--- WHAT YOU SHOULD DO ---
Stop at the line containing "SC.camera = co": write out every line from the beginning of the entries up to and including it, minus the pictures.

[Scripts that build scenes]

—————

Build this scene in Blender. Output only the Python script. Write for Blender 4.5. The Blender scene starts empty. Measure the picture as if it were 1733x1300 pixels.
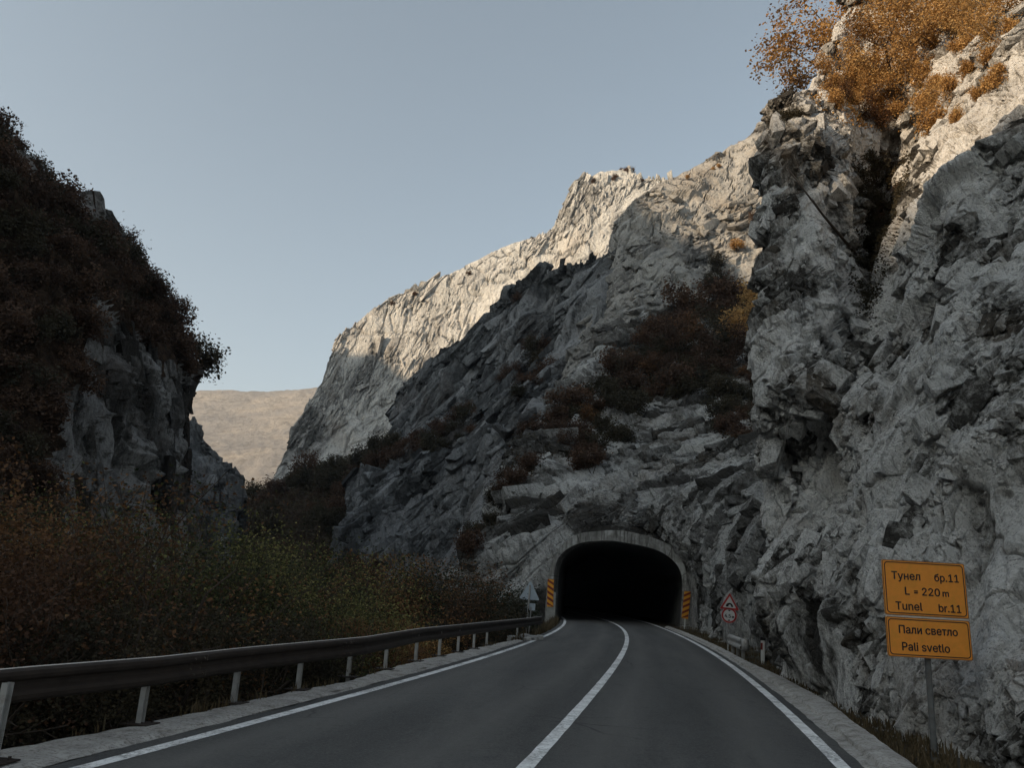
import bpy, math, random
import numpy as np
from mathutils import Matrix, Vector
from mathutils.geometry import delaunay_2d_cdt
R_ = math.radians
SC = bpy.context.scene
COL = SC.collection

# ------------------------------------------------------------------ camera
W, H = 1733.0, 1300.0
F = 1300.0                       # focal length in photo pixels
PITCH, ROLL, CAM_H = R_(15.2), R_(3.0), 1.7
_f = np.array([0, math.cos(PITCH), math.sin(PITCH)])
_r = np.array([1.0, 0, 0])
_u = np.cross(_r, _f)
RV = _r*math.cos(ROLL) + _u*math.sin(ROLL)
UV = _u*math.cos(ROLL) - _r*math.sin(ROLL)
CAM = np.array([0, 0, CAM_H])
cam = bpy.data.cameras.new('camera')
cam.sensor_width = 36.0
cam.lens = F/W*36.0
cam.clip_start = 0.05
cam.clip_end = 12000
co = bpy.data.objects.new('camera', cam)
COL.objects.link(co)
M = Matrix(((RV[0], UV[0], -_f[0], 0), (RV[1], UV[1], -_f[1], 0), (RV[2], UV[2], -_f[2], CAM_H), (0, 0, 0, 1)))
co.matrix_world = M
SC.camera = co

# ------------------------------------------------------------------ light
SUN_EL = R_(22.0)
SH = np.array([-0.85, -0.53]); SH /= np.linalg.norm(SH)
SUN_DIR = np.array([SH[0]*math.cos(SUN_EL), SH[1]*math.cos(SUN_EL), math.sin(SUN_EL)])   # towards the sun
SUN_STRENGTH = 5.0
SKY_STRENGTH = 0.13
EXPOSURE = 0.47
HAZE = 0.00012
wd = bpy.data.worlds.new('World')
SC.world = wd
wd.use_nodes = True
wn = wd.node_tree
wn.nodes.clear()
sky = wn.nodes.new('ShaderNodeTexSky')
sky.sky_type = 'NISHITA'
sky.sun_disc = False
sky.sun_elevation = SUN_EL
sky.sun_rotation = math.atan2(SH[0], SH[1])
sky.altitude = 300
sky.air_density = 1.0
sky.dust_density = 2.2
sky.ozone_density = 1.0
hs = wn.nodes.new('ShaderNodeHueSaturation')
hs.inputs['Saturation'].default_value = 0.56
bg = wn.nodes.new('ShaderNodeBackground')
bg.inputs['Strength'].default_value = SKY_STRENGTH
wo = wn.nodes.new('ShaderNodeOutputWorld')
wn.links.new(sky.outputs[0], hs.inputs['Color'])
tint = wn.nodes.new('ShaderNodeMixRGB'); tint.blend_type = 'MULTIPLY'; tint.inputs[0].default_value = 1.0
tint.inputs[2].default_value = (0.93, 1.05, 1.04, 1)
wn.links.new(hs.outputs[0], tint.inputs[1])
wn.links.new(tint.outputs[0], bg.inputs['Color'])
wn.links.new(bg.outputs[0], wo.inputs['Surface'])
sl = bpy.data.lights.new('sun', 'SUN')
sl.energy = SUN_STRENGTH
sl.angle = R_(0.5)
sl.color = (1.0, 0.77, 0.52)
so = bpy.data.objects.new('sun', sl)
so.rotation_euler = Vector(SUN_DIR).to_track_quat('Z', 'Y').to_euler()
so.location = (-60, -40, 120)
COL.objects.link(so)
SC.view_settings.view_transform = 'Standard'
SC.view_settings.look = 'None'
SC.view_settings.exposure = EXPOSURE
SC.view_settings.gamma = 1.0
SC.cycles.max_bounces = 6
SC.cycles.diffuse_bounces = 4
SC.cycles.use_denoising = True

# ------------------------------------------------------------------ helpers
def ray(px, py):
    return (px-W/2)/F*RV - (py-H/2)/F*UV + _f
def at(px, py, Y):
    d = ray(px, py)
    return CAM + d*(Y/d[1])
def gnd(px, py, z=0.0):
    d = ray(px, py)
    return CAM + d*((z-CAM_H)/d[2])
def proj(P):
    P = np.asarray(P, float) - CAM
    d = P @ _f
    return W/2 + F*(P @ RV)/d, H/2 - F*(P @ UV)/d

def hsh(ix, iy, iz, k):
    with np.errstate(over='ignore'):
        h = (ix.astype(np.uint32)*np.uint32(374761393) + iy.astype(np.uint32)*np.uint32(668265263)
             + iz.astype(np.uint32)*np.uint32(2147483647 & 0x7feb352d) + np.uint32((k*974634777 + 12345) & 0xffffffff))
        h ^= h >> np.uint32(15); h *= np.uint32(2246822519)
        h ^= h >> np.uint32(13); h *= np.uint32(3266489917)
        h ^= h >> np.uint32(16)
    return h.astype(np.float64)/4294967295.0
def vnoise(p, k=0):
    i = np.floor(p).astype(np.int64); f = p - i
    f = f*f*f*(f*(f*6-15)+10)
    o = 0
    for a in (0, 1):
        wa = f[:, 0] if a else 1-f[:, 0]
        for b in (0, 1):
            wb = f[:, 1] if b else 1-f[:, 1]
            for c in (0, 1):
                wc = f[:, 2] if c else 1-f[:, 2]
                o = o + wa*wb*wc*hsh(i[:, 0]+a, i[:, 1]+b, i[:, 2]+c, k)
    return o*2-1
def fbm(p, o=4, k=0, gain=0.5):
    s = 0; a = 1.0
    for j in range(o):
        s = s + a*vnoise(p*(2.03**j) + j*17.3, k+j)
        a *= gain
    return s
def facet(p, k=0, sharp=13.0):
    """blocky broken rock: every cell is a tilted plane of its own, met by steep breaks; also a random tone per cell"""
    i0 = np.floor(p).astype(np.int64)
    n = len(p)
    w_ = np.zeros(n); val = np.zeros(n); ton = np.zeros(n)
    for a in (-1, 0, 1):
        for b in (-1, 0, 1):
            for c in (-1, 0, 1):
                x, y, z = i0[:, 0]+a, i0[:, 1]+b, i0[:, 2]+c
                h1 = hsh(x, y, z, k+1); h2 = hsh(x, y, z, k+2); h3 = hsh(x, y, z, k+3)
                dx, dy, dz = p[:, 0]-x-h1, p[:, 1]-y-h2, p[:, 2]-z-h3
                d = dx*dx+dy*dy+dz*dz
                w = np.exp(-sharp*d)+1e-12
                r4 = (h1*7.13+h2*3.7) % 1.0; r5 = (h2*9.31+h3*5.1) % 1.0; r6 = (h3*8.17+h1*4.3) % 1.0; r7 = (h1*5.7+h3*11.9) % 1.0
                val += w*(((r4-.5)*dx + (r5-.5)*dy + (r6-.65)*dz)*2.2 + (r7-.5)*.95)
                ton += w*((r7*13.7+r4) % 1.0)
                w_ += w
    return val/w_, ton/w_
def pyramid(p, k=0):
    """sharp creased bumps (distance to the nearest scattered point, square metric)"""
    i0 = np.floor(p).astype(np.int64); best = np.full(len(p), 9.0)
    for a in (-1, 0, 1):
        for b in (-1, 0, 1):
            for c in (-1, 0, 1):
                x, y, z = i0[:, 0]+a, i0[:, 1]+b, i0[:, 2]+c
                d = np.maximum(np.maximum(np.abs(p[:, 0]-x-hsh(x, y, z, k+1)), np.abs(p[:, 1]-y-hsh(x, y, z, k+2))), np.abs(p[:, 2]-z-hsh(x, y, z, k+3)))
                best = np.minimum(best, d)
    return .5-best

def tagit(o, label=None, cat=None, group=None, kind=None):
    if label: o['label'] = label
    if cat: o['category'] = cat
    if group: o['group'] = group
    if kind: o['kind'] = kind
    return o
def link(o, parent=None):
    COL.objects.link(o)
    if parent is not None: o.parent = parent
    return o
def empty(name, loc=(0, 0, 0), rot=(0, 0, 0)):
    o = bpy.data.objects.new(name, None)
    o.empty_display_size = .2
    o.location = loc; o.rotation_euler = rot
    return link(o)
def mesh_np(name, V, faces, mats, fm=None, smooth=False, parent=None):
    """V (n,3); faces (m,k) array (k = 3 or 4)"""
    me = bpy.data.meshes.new(name)
    V = np.ascontiguousarray(V, np.float32); faces = np.ascontiguousarray(faces, np.int32)
    me.vertices.add(len(V)); me.vertices.foreach_set('co', V.ravel())
    n, k = faces.shape
    me.loops.add(n*k); me.loops.foreach_set('vertex_index', faces.ravel())
    me.polygons.add(n)
    me.polygons.foreach_set('loop_start', np.arange(0, n*k, k, dtype=np.int32))
    if fm is not None: me.polygons.foreach_set('material_index', np.ascontiguousarray(fm, np.int32))
    me.polygons.foreach_set('use_smooth', np.full(n, smooth, bool))
    for m in (mats if isinstance(mats, (list, tuple)) else [mats]): me.materials.append(m)
    me.update(calc_edges=True)
    me.validate()
    return link(bpy.data.objects.new(name, me), parent)
class MB:
    """collects polygons into one mesh"""
    def __init__(s): s.v = []; s.f = []; s.m = []
    def add(s, vs, fs, m=0):
        b = len(s.v); s.v += [tuple(map(float, q)) for q in vs]
        s.f += [[b+i for i in q] for q in fs]; s.m += [m]*len(fs)
    def box(s, c, size, m=0, rot=None, ch=0.0):
        hx, hy, hz = [q/2 for q in size]
        vs = [Vector((x*hx, y*hy, z*hz)) for x in (-1, 1) for y in (-1, 1) for z in (-1, 1)]
        if rot is not None: vs = [rot @ v for v in vs]
        vs = [v+Vector(c) for v in vs]
        s.add(vs, [(0, 1, 3, 2), (4, 6, 7, 5), (0, 4, 5, 1), (2, 3, 7, 6), (0, 2, 6, 4), (1, 5, 7, 3)], m)
    def tube(s, p0, p1, r0, r1, n=8, m=0, caps=True):
        p0 = Vector(p0); p1 = Vector(p1); d = (p1-p0).normalized()
        a = d.orthogonal().normalized(); b = d.cross(a)
        vs = []
        for p, r in ((p0, r0), (p1, r1)):
            for i in range(n):
                t = 2*math.pi*i/n
                vs.append(p+a*(math.cos(t)*r)+b*(math.sin(t)*r))
        fs = [(i, (i+1) % n, n+(i+1) % n, n+i) for i in range(n)]
        if caps: fs += [tuple(range(n))[::-1], tuple(range(n, 2*n))]
        s.add(vs, fs, m)
    def prism(s, poly, y0, y1, m=0):
        """poly in (x,z), extruded along y"""
        n = len(poly)
        vs = [(x, y0, z) for x, z in poly]+[(x, y1, z) for x, z in poly]
        fs = [(i, (i+1) % n, n+(i+1) % n, n+i) for i in range(n)]+[tuple(range(n))[::-1], tuple(range(n, 2*n))]
        s.add(vs, fs, m)
    def build(s, name, mats, parent=None, smooth=False, bevel=0):
        me = bpy.data.meshes.new(name)
        me.from_pydata(s.v, [], s.f)
        for m in (mats if isinstance(mats, (list, tuple)) else [mats]): me.materials.append(m)
        me.polygons.foreach_set('material_index', np.array(s.m, np.int32))
        me.polygons.foreach_set('use_smooth', np.full(len(s.f), smooth, bool))
        me.update()
        o = link(bpy.data.objects.new(name, me), parent)
        if bevel:
            b = o.modifiers.new('bevel', 'BEVEL'); b.width = bevel; b.segments = 2; b.limit_method = 'ANGLE'
        return o

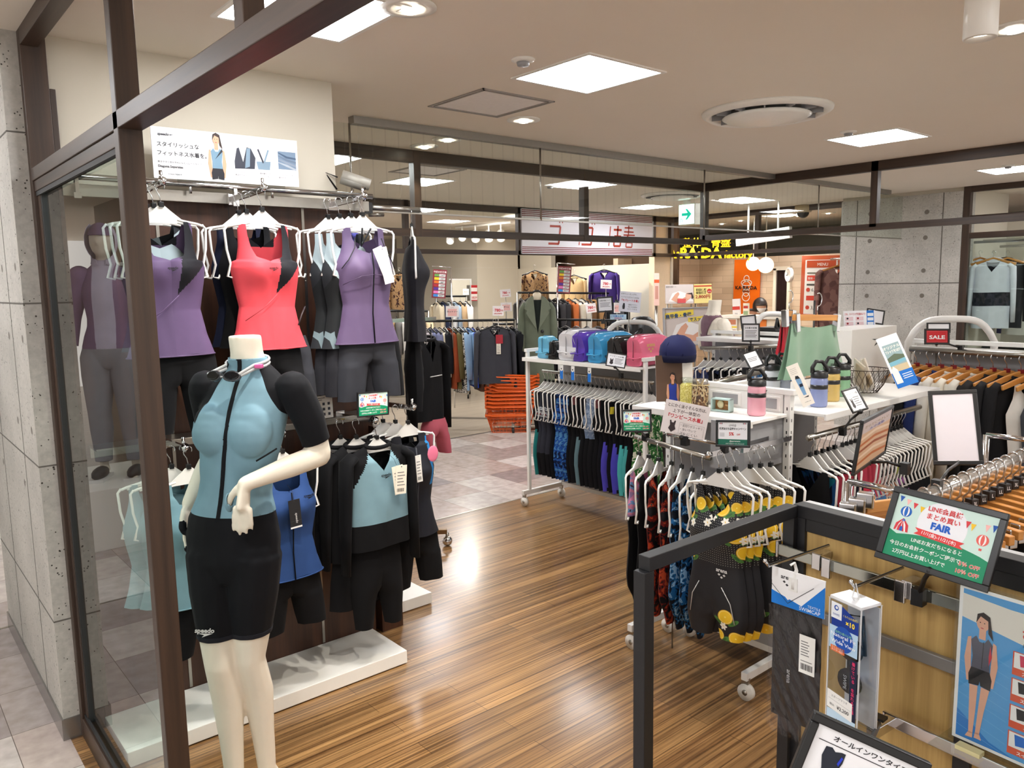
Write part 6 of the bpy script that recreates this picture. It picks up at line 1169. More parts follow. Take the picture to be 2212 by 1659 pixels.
framed(((1422, 858), (1517, 877), (1426, 931)), (2.8, 2.75, 2.8), 'white notice recommending one piece swimsuits in front of the jars', lambda s, w, h: (s.text(w*.5, h*.82, h*.12, 'とにかく泳ぐそんな方は、', (70, 56, 60), 2, bold=.01, width=w*.86), s.text(w*.5, h*.66, h*.12, '上下が一体型の', (70, 56, 60), 2, bold=.01), s.text(w*.5, h*.49, h*.14, '『ワンピース水着』', (196, 44, 60), 2, bold=.025, width=w*.78), draw_note('', 0, False)(s, w, h), s.poly([(w*.17, h*.4), (w*.2, h*.41), (w*.22, h*.34), (w*.26, h*.34), (w*.28, h*.41), (w*.31, h*.4), (w*.3, h*.25), (w*.33, h*.15), (w*.24, h*.04), (w*.16, h*.15), (w*.19, h*.25)], (52, 40, 42), 2), s.line([(w*.4, h*.05), (w*.4, h*.38), (w*.95, h*.38), (w*.95, h*.05)], .0008, (150, 140, 140), 1), [s.text(w*.43, h*(.28-.12*k), h*.09, tx, (70, 56, 60), 2, 'l', width=w*(.48, .36, .4)[k]) for k, tx in enumerate(('・足回りがスッキリ', '・泳いでいて', '　ズレにくい'))]), 0, name='notice_card', paper=(222, 214, 214), to=P(1480, 950, d=2.78))
nt_ = thing('card_clip', 'clear plastic clips holding the one piece notice on a chrome rod', 'clip', P(1480, 950, d=2.78)); b = B(); pa_, pb_ = P(1440, 938, d=2.8), P(1548, 958, d=2.75); b.cyl(pa_, pb_, .006, M_chrome, 8); b.build('rod', nt_); b = B()
for px in (1468, 1500): q = P(px, 942, d=2.78); b.box((-.02, -.008, -.012), (.02, .008, .012), pane((238, 240, 240), .6), Matrix.Translation(q) @ Matrix.Rotation(-.7, 4, 'Z'))
b.build('clear_clips', nt_)
def draw_line(s, w, h):
    s.rect(0, 0, w, h*.25, (30, 104, 84), 1); s.text(w*.5, h*.83, h*.12, 'LINE@', (70, 70, 74), 2); s.text(w*.5, h*.67, h*.12, '新規友だち登録キャンペーン', (44, 44, 50), 2, bold=.02, width=w*.9); s.text(w*.46, h*.42, h*.2, '5%', (206, 48, 44), 2, bold=.03); s.text(w*.7, h*.43, h*.1, 'OFF', (206, 48, 44), 2, bold=.01)
    s.text(w*.58, h*.14, h*.09, '@sportsmario', (235, 240, 238), 2, bold=.01); s.text(w*.58, h*.03, h*.07, 'LINEで次回のクーポンがもらえる!', (235, 240, 238), 2, width=w*.62)
    for k in range(3): s.rect(w*.06, h*(.5-.06*k), w*.22, h*(.52-.06*k), (140, 140, 144), 1)
    for i, c in enumerate(((60, 70, 80), (200, 60, 80), (60, 70, 80))): s.poly([(w*(.04+.04*i), h*.97), (w*(.08+.04*i), h*.97), (w*(.06+.04*i), h*.9)], c, 2); s.poly([(w*(.84+.04*i), h*.97), (w*(.88+.04*i), h*.97), (w*(.86+.04*i), h*.9)], c, 2)
framed(((1555, 912), (1619, 913), (1551, 960)), (2.7, 2.62, 2.7), 'black framed five percent coupon card over the lemon swimsuits', draw_line, .008, lz+Vector((.05, 0, .012)))
framed(((1418, 768), (1498, 766), (1418, 868)), 3.55, 'brown poster of a swimmer in a blue suit behind the navy cap', lambda s, w, h: (s.rect(0, 0, w*.72, h, (88, 66, 52), 1), draw_person(s, w*.45, h*.1, h*.7, (40, 60, 150), (40, 60, 150), (206, 150, 120), (46, 34, 30), 3)), 0, name='poster_card', paper=(236, 232, 226))
# things on the shelf of unit B
def jar(px, py, r, h, fill, label, tie=False):
    q = P(px, py, x=2.84 if not tie else 2.8); q.z = 1.174; t = thing('glass_jar', label, 'jar', q)
    b = B(); b.lathe([(r*.9, .003), (r*.95, .01), (r*.95, h*.74), (r*.7, h*.8), (0, h*.8)], fill, 20, q); b.build('contents', t)
    b = B(); b.lathe([(r, 0), (r*1.02, .012), (r*1.02, h*.78), (r*.85, h*.86)], pane((244, 246, 242), .8), 28, q); b.build('glass_body', t); b = B(); b.lathe([(r*.88, h*.85), (r*.9, h*.86), (r*.9, h), (0, h)], M_steel if tie else pane((240, 244, 240), .8), 28, q); b.build('lid', t)
    if tie:
        b = B(); b.tube([q+Vector((cos(a)*r*1.0, sin(a)*r*1.0, h*.82)) for a in [2*pi*i/20 for i in range(20)]], .003, solid((206, 184, 140), .8), 5, closed=True)
        for a in (-.5, .3): f0 = q+Vector((-r*.8, -r*.6, h*.82)); b.tube([f0, f0+Vector((-.012, a*.05, .03)), f0+Vector((-.006, a*.03, .005)), f0+Vector((-.01, a*.06, -.06))], .0025, solid((206, 184, 140), .8), 5)
        b.build('raffia_bow', t)
jar(1484, 876, .034, .125, pattern('yellow_grains', 'cells', [(216, 200, 110), (230, 216, 140), (196, 178, 90)], 220.), 'glass jar of pale yellow grains left of the shell jar'); jar(1512, 888, .037, .13, pattern('brown_shells', 'cells', [(110, 74, 50), (176, 140, 100), (70, 44, 32), (206, 184, 150)], 110.), 'glass jar of brown shells with a raffia bow and metal lid', True)
q = P(1554, 893, x=2.79); t = thing('shadow_box', 'small mint green shadow box with a shell inside', 'shadow box', q); M = plane_M((q.x, q.y+.045, 1.174), (.08, -1, 0), (0, 0, 1)); b = B(); mg = solid((176, 200, 196), .5)
for a in (((0, 0), (.09, .006)), ((0, .05), (.09, .056)), ((0, 0), (.007, .056)), ((.083, 0), (.09, .056))): b.box((a[0][0], a[0][1], -.035), (a[1][0], a[1][1], 0), mg, M)
b.build('box_frame', t, bevel=.001); b = B(); b.box((.004, .004, -.034), (.086, .052, -.028), solid((160, 110, 60), .7), M); b.build('backing', t); b = B(); b.ball((.034, .028, -.024), (.016, .018, .006), solid((226, 212, 170), .5), 14, M); b.ball((.065, .026, -.026), (.014, .006, .004), solid((190, 140, 90), .6), 10, M); b.build('shells', t)
def bottle(t, c, h=.185, r=.04, capc=(24, 24, 26), wrap=True):
    b = B(); b.lathe([(r*.9, .0), (r, .006), (r, h*.6), (r*.94, h*.66), (r*.8, h*.7)], tint_plastic(c, .8, .12), 28); b.build('bottle_body', t, local=True)
    b = B(); k = solid(capc, .4); b.lathe([(r*.98, h*.68), (r*1.0, h*.7), (r*.98, h*.8), (r*.6, h*.84), (0, h*.85)], k, 28); b.tube([(0, -r*.9, h*.8), (0, -r*.95, h*.9), (0, -r*.3, h*1.05), (0, r*.5, h*1.06), (0, r*.95, h*.92), (0, r*.9, h*.8)], [.011, .009, .008, .008, .009, .011], k, 8); b.build('cap', t, local=True)
    if wrap:
        b = B(); b.lathe([(r*1.01, h*.42), (r*1.01, h*.52)], M_black, 28)
        for a in (-2.3, -1.3, -.3):
            s = Sheet(b, plane_M((cos(a)*r*1.03, sin(a)*r*1.03, h*.42), (-sin(a), cos(a), 0), (0, 0, 1)), .0006); s.text(0, h*.04, h*.05, 'MICRO', (180, 170, 174), 2); s.text(0, -h*.08, h*.04, 'microfiber towel', (70, 50, 60), 2, width=r*1.1); s.poly([(-r*.3, h*.17), (r*.35, h*.17), (-r*.1, h*.12)], (50, 40, 46), 2)
        b.build('printed_wrap', t, local=True)
q = P(1634, 886, x=2.83); q.z = 1.174
def bottle_thing(c, q, label, **k): t = thing('drink_bottle', label, 'bottle', q, radians(60)); bottle(t, c, **k); return t
bottle_thing((236, 170, 186), q, 'pink drink bottle with black loop cap on the jars shelf', h=.18, r=.037)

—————

--- FINAL RESULT ---
Build this scene in Blender. Output only the Python script. Write for Blender 4.5. The Blender scene starts empty. Measure the picture as if it were 1733x1300 pixels.
import bpy, math, random
import numpy as np
from mathutils import Matrix, Vector
from mathutils.geometry import delaunay_2d_cdt
R_ = math.radians
SC = bpy.context.scene
COL = SC.collection

# ------------------------------------------------------------------ camera
W, H = 1733.0, 1300.0
F = 1300.0                       # focal length in photo pixels
PITCH, ROLL, CAM_H = R_(15.2), R_(3.0), 1.7
_f = np.array([0, math.cos(PITCH), math.sin(PITCH)])
_r = np.array([1.0, 0, 0])
_u = np.cross(_r, _f)
RV = _r*math.cos(ROLL) + _u*math.sin(ROLL)
UV = _u*math.cos(ROLL) - _r*math.sin(ROLL)
CAM = np.array([0, 0, CAM_H])
cam = bpy.data.cameras.new('camera')
cam.sensor_width = 36.0
cam.lens = F/W*36.0
cam.clip_start = 0.05
cam.clip_end = 12000
co = bpy.data.objects.new('camera', cam)
COL.objects.link(co)
M = Matrix(((RV[0], UV[0], -_f[0], 0), (RV[1], UV[1], -_f[1], 0), (RV[2], UV[2], -_f[2], CAM_H), (0, 0, 0, 1)))
co.matrix_world = M
SC.camera = co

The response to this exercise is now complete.